Many people have Individual Retirement Accounts (IRAs) that are put into Certificates of Deposit (CDs). As you probably know, if you take any money out of the CD before it matures, there is a hefty penalty.
At 59 1/2, a person can start taking money from their IRAs. If they have one in a CD, the best thing is to wait until it matures, before taking out any of the money without a penalty from the bank.
At 70 1/2, the rules change. Uncle Sam requires that a person who has attained that age MUST take out an RMD (required minimum distribution) every year. How much they are obliged to take is based on some actuarial figure.

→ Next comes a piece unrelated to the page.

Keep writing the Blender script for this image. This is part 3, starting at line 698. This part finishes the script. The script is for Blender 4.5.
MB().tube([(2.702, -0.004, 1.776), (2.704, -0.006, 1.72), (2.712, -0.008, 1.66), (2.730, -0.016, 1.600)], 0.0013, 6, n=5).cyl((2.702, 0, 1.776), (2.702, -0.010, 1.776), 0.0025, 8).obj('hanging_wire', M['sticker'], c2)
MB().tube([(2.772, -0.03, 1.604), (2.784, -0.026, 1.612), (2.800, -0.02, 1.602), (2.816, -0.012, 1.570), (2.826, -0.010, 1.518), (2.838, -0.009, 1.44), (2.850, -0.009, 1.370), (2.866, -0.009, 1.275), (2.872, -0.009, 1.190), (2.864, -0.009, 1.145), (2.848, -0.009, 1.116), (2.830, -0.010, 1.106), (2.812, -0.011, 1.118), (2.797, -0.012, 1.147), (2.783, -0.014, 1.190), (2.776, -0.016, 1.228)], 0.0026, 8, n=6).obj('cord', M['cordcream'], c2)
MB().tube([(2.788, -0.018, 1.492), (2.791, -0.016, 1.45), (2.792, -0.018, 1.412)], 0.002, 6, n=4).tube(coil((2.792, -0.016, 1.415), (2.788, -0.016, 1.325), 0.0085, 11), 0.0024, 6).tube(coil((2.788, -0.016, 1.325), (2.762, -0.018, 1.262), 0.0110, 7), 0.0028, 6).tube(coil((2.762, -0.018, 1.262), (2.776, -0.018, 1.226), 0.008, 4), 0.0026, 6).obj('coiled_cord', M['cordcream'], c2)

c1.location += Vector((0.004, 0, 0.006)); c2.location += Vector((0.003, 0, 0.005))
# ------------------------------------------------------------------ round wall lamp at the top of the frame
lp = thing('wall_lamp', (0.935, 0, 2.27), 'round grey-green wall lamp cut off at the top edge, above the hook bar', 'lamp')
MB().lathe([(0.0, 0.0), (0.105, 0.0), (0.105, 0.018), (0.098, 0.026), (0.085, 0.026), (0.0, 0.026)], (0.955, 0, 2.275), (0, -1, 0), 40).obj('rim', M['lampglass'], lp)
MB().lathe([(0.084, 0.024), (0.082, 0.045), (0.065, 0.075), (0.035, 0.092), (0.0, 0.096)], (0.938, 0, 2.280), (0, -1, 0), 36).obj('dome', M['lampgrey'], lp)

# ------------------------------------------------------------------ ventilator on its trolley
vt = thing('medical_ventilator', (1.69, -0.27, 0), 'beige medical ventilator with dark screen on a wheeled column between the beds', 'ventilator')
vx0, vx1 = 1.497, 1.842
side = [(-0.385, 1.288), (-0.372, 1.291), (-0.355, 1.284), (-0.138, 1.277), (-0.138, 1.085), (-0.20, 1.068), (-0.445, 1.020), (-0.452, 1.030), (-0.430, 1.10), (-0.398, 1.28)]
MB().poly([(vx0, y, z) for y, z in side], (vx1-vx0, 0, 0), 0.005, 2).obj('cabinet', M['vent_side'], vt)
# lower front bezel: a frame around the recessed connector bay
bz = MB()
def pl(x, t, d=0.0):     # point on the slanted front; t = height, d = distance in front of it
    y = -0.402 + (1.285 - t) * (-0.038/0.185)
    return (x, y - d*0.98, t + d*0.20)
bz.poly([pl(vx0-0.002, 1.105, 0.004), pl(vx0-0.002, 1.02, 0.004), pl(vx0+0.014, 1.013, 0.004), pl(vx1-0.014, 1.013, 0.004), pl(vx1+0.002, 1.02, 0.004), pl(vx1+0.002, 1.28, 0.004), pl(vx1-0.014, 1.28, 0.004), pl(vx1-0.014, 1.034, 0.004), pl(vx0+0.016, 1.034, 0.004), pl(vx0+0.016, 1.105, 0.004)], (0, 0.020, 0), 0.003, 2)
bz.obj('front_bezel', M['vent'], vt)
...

Now let's say that you are 70 1/2 and have a CD which is not maturing during the year that you have to take the RMD. Most banks won't penalize you for removing the RMD (but not any more than that). After all, you are required, by the government, to take that money.
But there are some who WILL penalize you. The rub is, that they will not tell you that before hand and are not required to do so. You must ask BEFORE you put your money in an IRA CD.
Interesting. The bank I use for IRA CDs (State Farm Bank) doesn't let you do a lot of fine tuning on maturity dates, either. The rule is that a CD in an IRA must have a term of at least one year. I don't know if this is a government rule, or the bank's.
I use State Farm, by the way, because their rates are always significantly better than any of our local brick & morter banks in town. They're FDIC insured.
Thanks for the links. Bankrate, I was familiar with. The one to check the strength of a bank is new to me.